By: NATHAN STUEDLE
GRAINS:
December corn closed down 2 cents and March corn was down 2 cents. November soybeans closed down 2 1/2 cents and January soybeans were down 2 1/4 cents. December KC wheat closed down 7 cents, December Chicago wheat was down 3 1/2 cents, December Minneapolis wheat was down 2 3/4 cents.
Row crop futures were lower for the most part across the board on Tuesday, correcting from Monday's positive action as traders are really just sitting on their hands currently, waiting for USDA clues on Friday in terms of what to expect for the impending U.S. corn and soy harvests. Corn and soybean conditions fell again week over week, but it is somewhat normal to see some degree of decline ahead of harvest, and the cuts were not as large as some were expecting, which dampened bullish motivation somewhat for Tuesday. Outside markets on Tuesday were mixed and mostly quiet as well, with most of the attention going to the revisions lower in U.S. job creation stretching back to April 2024 by the Bureau of Labor Statistics, which in turn has investors waiting to see how the Federal Reserve will react in their meeting next week.
LIVESTOCK:
Tuesday was quite the tumultuous ride for the live cattle complex. At the day's initial start, the market was trading slightly lower, but as the morning progressed, traders exacerbated the day's decline to be one that was sharp and painful to watch, as most of the live cattle contracts traded $4.00 to $6.00 lower. And why, you ask? More than anything, today's move seemed to be triggered by technical nervousness, as traders continue to worry about the market's position and know that fundamental support could be slightly weaker for the next little while, as cash prices could be lower and seasonally boxed beef prices could decline as well. No developments have surfaced in the fed cash cattle market and aren't expected to until Wednesday or later this week.
Did you think Monday afternoon that come Tuesday, the feeder cattle complex would be trading limit lower in most of its contracts? I hate to speculate, but I think it's safe to say that most of us didn't foresee the cattle complex toppling down so aggressively, given that from a fundamental perspective, feeder cattle demand is incredible -- the CME feeder cattle index closed at $367.03 Monday afternoon.
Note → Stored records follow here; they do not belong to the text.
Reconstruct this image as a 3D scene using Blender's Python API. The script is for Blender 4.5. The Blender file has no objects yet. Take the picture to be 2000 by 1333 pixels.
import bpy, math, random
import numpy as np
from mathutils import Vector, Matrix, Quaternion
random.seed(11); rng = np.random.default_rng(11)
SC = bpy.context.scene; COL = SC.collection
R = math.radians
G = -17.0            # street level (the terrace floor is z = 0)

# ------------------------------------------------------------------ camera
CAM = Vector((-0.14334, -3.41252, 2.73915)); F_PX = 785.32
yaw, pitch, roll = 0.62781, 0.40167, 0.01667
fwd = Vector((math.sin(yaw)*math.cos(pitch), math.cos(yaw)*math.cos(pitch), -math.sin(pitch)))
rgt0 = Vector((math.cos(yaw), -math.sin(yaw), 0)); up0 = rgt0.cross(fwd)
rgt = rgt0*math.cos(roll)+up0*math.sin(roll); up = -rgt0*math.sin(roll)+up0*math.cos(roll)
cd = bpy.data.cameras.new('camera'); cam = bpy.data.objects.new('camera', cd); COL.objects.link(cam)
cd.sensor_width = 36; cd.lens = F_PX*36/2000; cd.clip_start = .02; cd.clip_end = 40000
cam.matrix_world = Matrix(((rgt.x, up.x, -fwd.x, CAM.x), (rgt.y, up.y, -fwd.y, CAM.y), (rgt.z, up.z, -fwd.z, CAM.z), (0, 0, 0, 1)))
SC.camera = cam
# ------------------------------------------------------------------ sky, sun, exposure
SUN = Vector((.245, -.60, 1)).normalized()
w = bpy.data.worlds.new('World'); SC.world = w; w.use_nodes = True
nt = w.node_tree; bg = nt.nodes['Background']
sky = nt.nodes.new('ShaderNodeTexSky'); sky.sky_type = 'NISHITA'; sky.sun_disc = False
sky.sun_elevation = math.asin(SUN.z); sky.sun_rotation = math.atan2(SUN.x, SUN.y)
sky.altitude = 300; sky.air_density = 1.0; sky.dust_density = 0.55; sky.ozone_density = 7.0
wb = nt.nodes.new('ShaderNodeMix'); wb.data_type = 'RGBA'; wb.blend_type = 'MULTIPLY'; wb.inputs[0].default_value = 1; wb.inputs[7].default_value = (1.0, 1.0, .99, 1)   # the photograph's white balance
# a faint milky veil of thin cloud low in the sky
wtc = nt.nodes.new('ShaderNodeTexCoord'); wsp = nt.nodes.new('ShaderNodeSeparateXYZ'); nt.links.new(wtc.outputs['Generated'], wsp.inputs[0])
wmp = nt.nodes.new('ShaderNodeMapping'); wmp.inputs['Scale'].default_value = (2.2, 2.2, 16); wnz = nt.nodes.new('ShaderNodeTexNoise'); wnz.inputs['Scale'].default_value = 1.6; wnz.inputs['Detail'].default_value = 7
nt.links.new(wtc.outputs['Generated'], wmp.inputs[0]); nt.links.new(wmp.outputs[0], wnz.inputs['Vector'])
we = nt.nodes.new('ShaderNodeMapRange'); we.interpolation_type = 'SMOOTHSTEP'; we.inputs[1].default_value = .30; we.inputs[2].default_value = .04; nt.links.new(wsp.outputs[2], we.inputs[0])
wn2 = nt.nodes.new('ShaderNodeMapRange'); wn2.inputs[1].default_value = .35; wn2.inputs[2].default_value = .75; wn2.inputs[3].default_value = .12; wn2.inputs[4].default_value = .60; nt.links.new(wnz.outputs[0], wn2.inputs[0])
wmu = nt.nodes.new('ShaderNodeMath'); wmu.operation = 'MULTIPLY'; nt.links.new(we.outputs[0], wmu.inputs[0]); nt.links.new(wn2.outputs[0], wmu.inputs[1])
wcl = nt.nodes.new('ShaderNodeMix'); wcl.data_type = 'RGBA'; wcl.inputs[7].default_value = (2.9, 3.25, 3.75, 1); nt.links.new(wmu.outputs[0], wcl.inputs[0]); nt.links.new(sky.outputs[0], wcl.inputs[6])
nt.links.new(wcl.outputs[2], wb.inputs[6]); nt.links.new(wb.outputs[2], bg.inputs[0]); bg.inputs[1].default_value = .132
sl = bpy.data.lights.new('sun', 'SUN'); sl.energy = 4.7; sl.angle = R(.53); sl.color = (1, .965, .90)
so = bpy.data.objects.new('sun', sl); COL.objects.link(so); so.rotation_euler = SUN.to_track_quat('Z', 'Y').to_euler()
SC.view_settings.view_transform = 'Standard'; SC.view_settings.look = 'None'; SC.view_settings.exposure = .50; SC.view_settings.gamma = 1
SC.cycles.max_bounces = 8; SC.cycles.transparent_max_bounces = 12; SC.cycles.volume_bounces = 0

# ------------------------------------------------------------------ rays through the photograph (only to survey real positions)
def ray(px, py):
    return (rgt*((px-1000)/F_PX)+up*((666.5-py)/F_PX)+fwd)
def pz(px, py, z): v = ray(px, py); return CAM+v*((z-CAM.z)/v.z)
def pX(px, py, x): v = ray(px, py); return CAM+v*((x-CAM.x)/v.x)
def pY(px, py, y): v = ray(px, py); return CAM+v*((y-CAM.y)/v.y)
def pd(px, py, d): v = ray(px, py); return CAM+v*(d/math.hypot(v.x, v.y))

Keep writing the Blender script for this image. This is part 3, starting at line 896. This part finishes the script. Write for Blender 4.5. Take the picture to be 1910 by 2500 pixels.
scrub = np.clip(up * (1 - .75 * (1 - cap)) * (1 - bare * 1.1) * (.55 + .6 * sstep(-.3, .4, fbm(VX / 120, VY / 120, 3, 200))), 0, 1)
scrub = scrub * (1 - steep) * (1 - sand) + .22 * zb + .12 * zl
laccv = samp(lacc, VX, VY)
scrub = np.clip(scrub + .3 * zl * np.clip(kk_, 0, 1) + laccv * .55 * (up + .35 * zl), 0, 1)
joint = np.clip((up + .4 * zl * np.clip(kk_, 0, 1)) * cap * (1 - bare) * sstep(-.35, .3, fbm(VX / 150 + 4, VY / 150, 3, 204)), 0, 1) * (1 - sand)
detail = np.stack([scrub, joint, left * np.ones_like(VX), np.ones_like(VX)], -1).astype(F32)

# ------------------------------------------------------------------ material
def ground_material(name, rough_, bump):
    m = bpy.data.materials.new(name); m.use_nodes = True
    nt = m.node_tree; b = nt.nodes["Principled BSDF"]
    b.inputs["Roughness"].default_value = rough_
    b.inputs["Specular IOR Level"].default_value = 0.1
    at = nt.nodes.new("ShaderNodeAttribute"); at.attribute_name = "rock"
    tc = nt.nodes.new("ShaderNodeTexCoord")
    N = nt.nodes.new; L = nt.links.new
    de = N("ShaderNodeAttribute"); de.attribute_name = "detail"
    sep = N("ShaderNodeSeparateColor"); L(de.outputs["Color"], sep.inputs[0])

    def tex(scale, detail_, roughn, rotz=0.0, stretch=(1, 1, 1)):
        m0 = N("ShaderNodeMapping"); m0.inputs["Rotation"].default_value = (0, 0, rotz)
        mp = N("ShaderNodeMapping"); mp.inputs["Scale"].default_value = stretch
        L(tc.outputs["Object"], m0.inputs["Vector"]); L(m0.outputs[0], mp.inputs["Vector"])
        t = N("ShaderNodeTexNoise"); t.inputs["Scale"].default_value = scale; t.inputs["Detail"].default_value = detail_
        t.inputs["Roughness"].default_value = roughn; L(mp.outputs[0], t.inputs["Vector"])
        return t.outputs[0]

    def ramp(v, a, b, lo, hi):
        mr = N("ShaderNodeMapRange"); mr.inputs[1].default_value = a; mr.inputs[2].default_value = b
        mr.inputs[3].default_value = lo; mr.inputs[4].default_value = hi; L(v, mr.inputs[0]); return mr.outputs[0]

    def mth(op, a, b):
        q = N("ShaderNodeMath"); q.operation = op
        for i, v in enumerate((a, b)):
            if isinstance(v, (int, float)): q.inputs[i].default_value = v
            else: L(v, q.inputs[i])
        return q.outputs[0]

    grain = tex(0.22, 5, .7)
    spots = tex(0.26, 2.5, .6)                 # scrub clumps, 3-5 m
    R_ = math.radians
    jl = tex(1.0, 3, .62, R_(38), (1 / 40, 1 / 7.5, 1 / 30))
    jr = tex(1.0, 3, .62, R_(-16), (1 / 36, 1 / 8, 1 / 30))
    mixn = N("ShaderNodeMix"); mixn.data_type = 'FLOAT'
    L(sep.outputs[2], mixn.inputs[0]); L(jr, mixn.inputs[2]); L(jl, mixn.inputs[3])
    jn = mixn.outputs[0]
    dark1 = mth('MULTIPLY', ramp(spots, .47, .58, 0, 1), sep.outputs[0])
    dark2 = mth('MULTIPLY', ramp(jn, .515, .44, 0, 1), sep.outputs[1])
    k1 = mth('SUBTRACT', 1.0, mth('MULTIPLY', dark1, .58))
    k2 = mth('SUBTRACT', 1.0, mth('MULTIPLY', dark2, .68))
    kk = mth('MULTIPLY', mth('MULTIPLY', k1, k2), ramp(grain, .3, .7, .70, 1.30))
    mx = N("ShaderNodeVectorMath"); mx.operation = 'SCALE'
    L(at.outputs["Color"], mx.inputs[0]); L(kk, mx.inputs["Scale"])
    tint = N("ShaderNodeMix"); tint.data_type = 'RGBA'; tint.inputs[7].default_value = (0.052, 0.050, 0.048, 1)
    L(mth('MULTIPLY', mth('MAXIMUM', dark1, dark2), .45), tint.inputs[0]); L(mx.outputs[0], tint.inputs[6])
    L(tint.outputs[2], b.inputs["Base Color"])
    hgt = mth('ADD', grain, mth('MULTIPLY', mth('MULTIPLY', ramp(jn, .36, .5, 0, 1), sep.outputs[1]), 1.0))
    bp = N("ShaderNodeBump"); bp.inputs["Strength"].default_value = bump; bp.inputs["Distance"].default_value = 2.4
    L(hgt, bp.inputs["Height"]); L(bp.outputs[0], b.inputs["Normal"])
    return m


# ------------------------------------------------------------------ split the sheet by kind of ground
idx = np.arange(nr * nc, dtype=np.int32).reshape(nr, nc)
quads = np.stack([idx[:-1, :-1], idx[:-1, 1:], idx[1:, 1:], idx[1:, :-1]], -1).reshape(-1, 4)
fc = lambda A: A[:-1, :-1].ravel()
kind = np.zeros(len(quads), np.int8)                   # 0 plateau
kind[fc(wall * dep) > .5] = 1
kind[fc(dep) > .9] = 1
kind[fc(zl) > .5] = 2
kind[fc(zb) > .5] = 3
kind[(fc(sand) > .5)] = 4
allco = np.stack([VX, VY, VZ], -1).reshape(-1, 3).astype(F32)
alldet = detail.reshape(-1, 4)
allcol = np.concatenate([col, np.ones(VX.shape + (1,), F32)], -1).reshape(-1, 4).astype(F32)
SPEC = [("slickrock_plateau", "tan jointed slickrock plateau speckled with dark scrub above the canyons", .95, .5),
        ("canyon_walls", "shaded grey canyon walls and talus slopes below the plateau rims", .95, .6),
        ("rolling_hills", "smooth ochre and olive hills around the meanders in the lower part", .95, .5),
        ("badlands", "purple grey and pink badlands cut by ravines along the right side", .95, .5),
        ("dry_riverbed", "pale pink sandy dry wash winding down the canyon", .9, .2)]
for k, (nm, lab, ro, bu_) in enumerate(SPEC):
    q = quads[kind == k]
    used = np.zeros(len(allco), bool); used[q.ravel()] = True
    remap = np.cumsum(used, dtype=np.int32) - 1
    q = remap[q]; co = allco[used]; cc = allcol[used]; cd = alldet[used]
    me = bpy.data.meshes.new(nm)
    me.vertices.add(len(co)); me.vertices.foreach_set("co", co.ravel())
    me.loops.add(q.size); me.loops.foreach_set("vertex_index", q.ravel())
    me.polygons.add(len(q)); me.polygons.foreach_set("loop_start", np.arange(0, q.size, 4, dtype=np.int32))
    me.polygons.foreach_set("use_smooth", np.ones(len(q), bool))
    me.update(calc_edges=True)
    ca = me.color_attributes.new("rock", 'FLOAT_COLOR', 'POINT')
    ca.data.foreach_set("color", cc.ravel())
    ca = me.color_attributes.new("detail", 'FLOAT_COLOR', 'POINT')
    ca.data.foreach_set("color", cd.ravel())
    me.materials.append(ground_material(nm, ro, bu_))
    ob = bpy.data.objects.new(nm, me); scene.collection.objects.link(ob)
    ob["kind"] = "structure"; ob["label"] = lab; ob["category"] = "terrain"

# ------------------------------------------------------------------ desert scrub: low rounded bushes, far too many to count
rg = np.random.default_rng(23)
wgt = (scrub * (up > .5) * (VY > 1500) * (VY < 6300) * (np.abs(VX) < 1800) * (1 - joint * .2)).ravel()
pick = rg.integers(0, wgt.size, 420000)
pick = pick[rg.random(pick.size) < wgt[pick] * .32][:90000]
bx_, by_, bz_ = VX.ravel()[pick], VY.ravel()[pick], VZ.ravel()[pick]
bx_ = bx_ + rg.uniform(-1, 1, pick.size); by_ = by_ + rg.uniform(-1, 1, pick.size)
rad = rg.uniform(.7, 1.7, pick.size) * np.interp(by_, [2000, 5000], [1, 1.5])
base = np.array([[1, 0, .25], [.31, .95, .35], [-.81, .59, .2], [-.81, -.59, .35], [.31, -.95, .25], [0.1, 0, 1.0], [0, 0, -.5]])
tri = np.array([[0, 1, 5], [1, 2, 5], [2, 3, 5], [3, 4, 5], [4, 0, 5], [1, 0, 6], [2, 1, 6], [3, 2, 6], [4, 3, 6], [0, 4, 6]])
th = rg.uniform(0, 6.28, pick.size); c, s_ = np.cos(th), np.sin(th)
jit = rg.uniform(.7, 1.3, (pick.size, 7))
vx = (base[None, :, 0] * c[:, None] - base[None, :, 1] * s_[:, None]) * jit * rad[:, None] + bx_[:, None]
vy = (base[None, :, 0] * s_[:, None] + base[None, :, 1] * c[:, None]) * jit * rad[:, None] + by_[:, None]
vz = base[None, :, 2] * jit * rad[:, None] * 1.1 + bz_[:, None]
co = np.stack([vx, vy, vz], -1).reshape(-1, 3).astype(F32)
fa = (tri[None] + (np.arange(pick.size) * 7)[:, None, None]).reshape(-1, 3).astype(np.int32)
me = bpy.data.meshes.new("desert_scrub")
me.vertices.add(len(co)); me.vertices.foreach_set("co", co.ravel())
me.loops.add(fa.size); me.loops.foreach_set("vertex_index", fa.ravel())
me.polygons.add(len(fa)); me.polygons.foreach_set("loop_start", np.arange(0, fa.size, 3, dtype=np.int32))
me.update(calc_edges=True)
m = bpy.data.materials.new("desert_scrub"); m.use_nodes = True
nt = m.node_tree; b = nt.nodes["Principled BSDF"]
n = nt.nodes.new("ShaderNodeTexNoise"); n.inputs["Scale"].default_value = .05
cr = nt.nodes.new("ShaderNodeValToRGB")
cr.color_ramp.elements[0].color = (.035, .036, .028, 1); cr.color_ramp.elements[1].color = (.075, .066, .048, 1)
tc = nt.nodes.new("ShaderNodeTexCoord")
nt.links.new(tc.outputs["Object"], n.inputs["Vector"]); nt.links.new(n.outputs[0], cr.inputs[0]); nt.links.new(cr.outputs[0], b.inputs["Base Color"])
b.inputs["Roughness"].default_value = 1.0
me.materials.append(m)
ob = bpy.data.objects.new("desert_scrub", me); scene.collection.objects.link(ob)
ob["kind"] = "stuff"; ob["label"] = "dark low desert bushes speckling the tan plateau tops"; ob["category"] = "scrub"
But what's important to keep in perspective here is that even though it's frustrating, and even though so many factors say that today's actions simply shouldn't be, traders don't have to obey sound logic, and not every move aligns with the reality of the countryside's fundamentals.
While the cattle complex fell flat on its face, the lean hog complex saw most of its contracts drift slightly lower, but not to the severe degree in which the cattle contracts were trading. More than anything, the slight pullback in the hog sector seems to be because traders are noting resistance pressure, and midday pork cutout values were lower, too.